Are biofuels responsible for higher food prices and a growing number of hungry people? Terri Raney, senior economist at the Food and Agriculture Organization of the United Nations (FAO), explains the links between food and fuel.
Are biofuels to blame for recent food price rises?
Most estimates suggest that biofuels are responsible for between 25 and 40 percent of the increase in food prices. We are concerned that the rapid growth in biofuels, driven by government policies, is creating stresses on a world food system that has not had time to adjust.
Half of the increase in global cereals demand between 2005 and 2007 came from biofuels. This clearly poses risks for world food prices and a challenge for food security. Looking ahead, the FAO and OECD project that biofuels demand is likely to keep basic food commodity prices 10 to 15 percent higher than they would have been otherwise.
What are the biofuel crops that have the biggest impact on food prices?
Biofuels derived from food crops, such as maize, wheat, or oil crops, clearly have the most immediate impact. But you must remember that all crops compete with each other for land, water, and other resources. Using non-food crops for biofuels can still threaten food security by causing farmers to shift land away from the production of food crops to biofuel crops.
Given that all crops compete with each other, using the ones that are most economically efficient for biofuels can reduce competition meaning that more resources are left over for food production. Right now, sugarcane-based ethanol is the only biofuel that is economically competitive with petrol-based fuels. Maize-based ethanol is more costly to produce.
In the long term, we also have to consider the impact on the environment, on land, and water resources. We are calling for slower expansion of biofuels production to give the agricultural sector a chance to expand production through yield increases rather than land area expansion.
And what are the biofuel crops that make environmental sense?
The most environmentally sustainable feedstock appears to be sugarcane grown on existing cultivated areas, under rain-fed conditions, with minimal fertilizers, and other chemical inputs.

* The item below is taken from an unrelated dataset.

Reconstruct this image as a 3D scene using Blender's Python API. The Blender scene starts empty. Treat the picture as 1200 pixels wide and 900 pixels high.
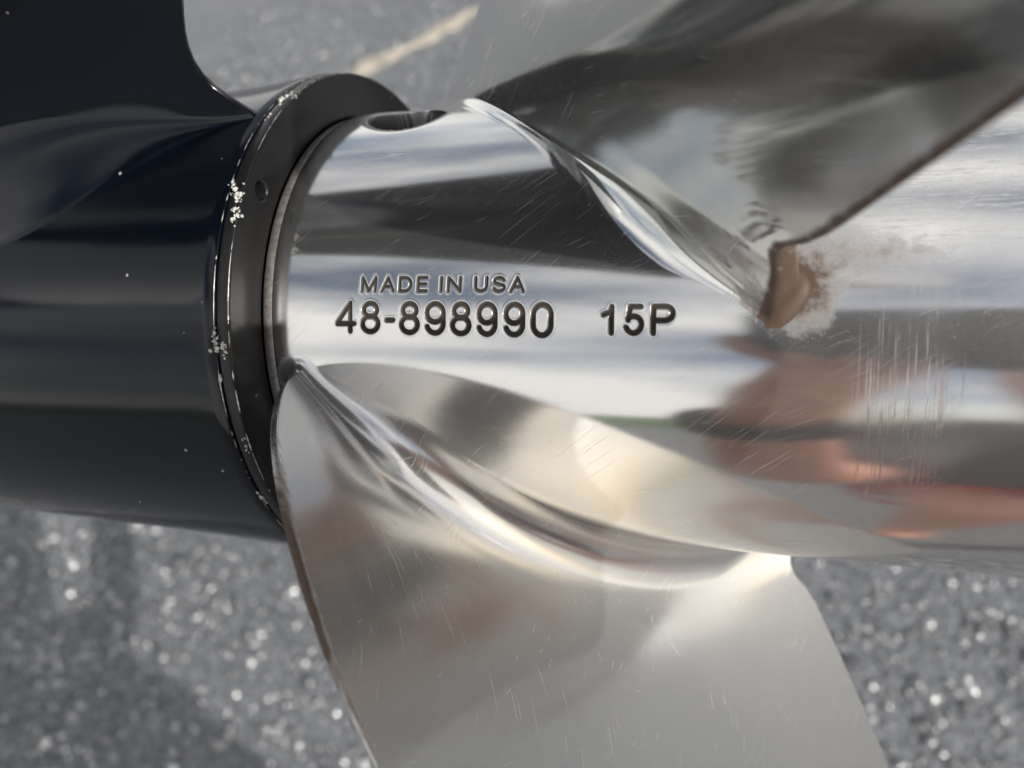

Palm oil is also quite good. Production of maize, rapeseed, and sugar beet are not as good in terms of offsetting CO2 emissions.
Measuring the environmental impact from pump to tailpipe is only part of the story. The key factors are concerned with land use change. Producers are clearing forest and ploughing new land that releases CO2 while applying fertilizers that release nitrous oxides. We recommend feedstocks with minimum new land use and minimum application of fertilizers.
Is there enough land for biofuels and for food?
We are not talking about a major demand on the global land base. Less than 2 percent of land is being used for biofuels. We expect that to increase and we have seen land coming back into production in Europe while there is potential for agricultural expansion in Latin America and parts of Africa. But it will still be only about 5 percent of agricultural land.
In some developing countries there has been a lot of investment in jatropha plantations on marginal land for biodiesel production. However, people may be already using that land, maybe not for farming but perhaps for grazing or to gather wild foods. They are likely to be poor or marginalized groups, and countries must protect their rights and their food security.
Can biofuels benefit farmers in the developing world?
We do see biofuels as an opportunity. About three quarters of the world’s poorest people depend on agriculture for their livelihoods. For a very long time food prices and investment in agriculture were depressed. Now, if farmers can increase production, higher prices can be turned into income gains for them.
Developing countries need to invest much more in agricultural productivity and market infrastructure to be able to take advantage of higher commodity prices. But this will only happen if proper policies are put in place. What we see right now is OECD countries heavily subsidizing and protecting their biofuels sectors and so developing countries do not have any opportunities.
If OECD countries stopped subsidizing biofuels, would food prices come down?
Put simplistically: Yes. Even at high petroleum prices these biofuel feedstocks are not competitive without subsidies. If we eliminated production subsidies and trade barriers for ethanol, production and consumption would decline by about 10 percent. It would decline in highly subsidized regions but increase in Brazil, India, or Thailand where ethanol costs less to produce and, in some cases, has lower environmental costs.
Looking 10 to 15 years into the future, we have calculated that if you reduced the demand for ethanol by 30 percent this would have a tendency to reduce maize prices by 10 percent, and vice versa. There is a clear relationship between demand for ethanol and the price of corn.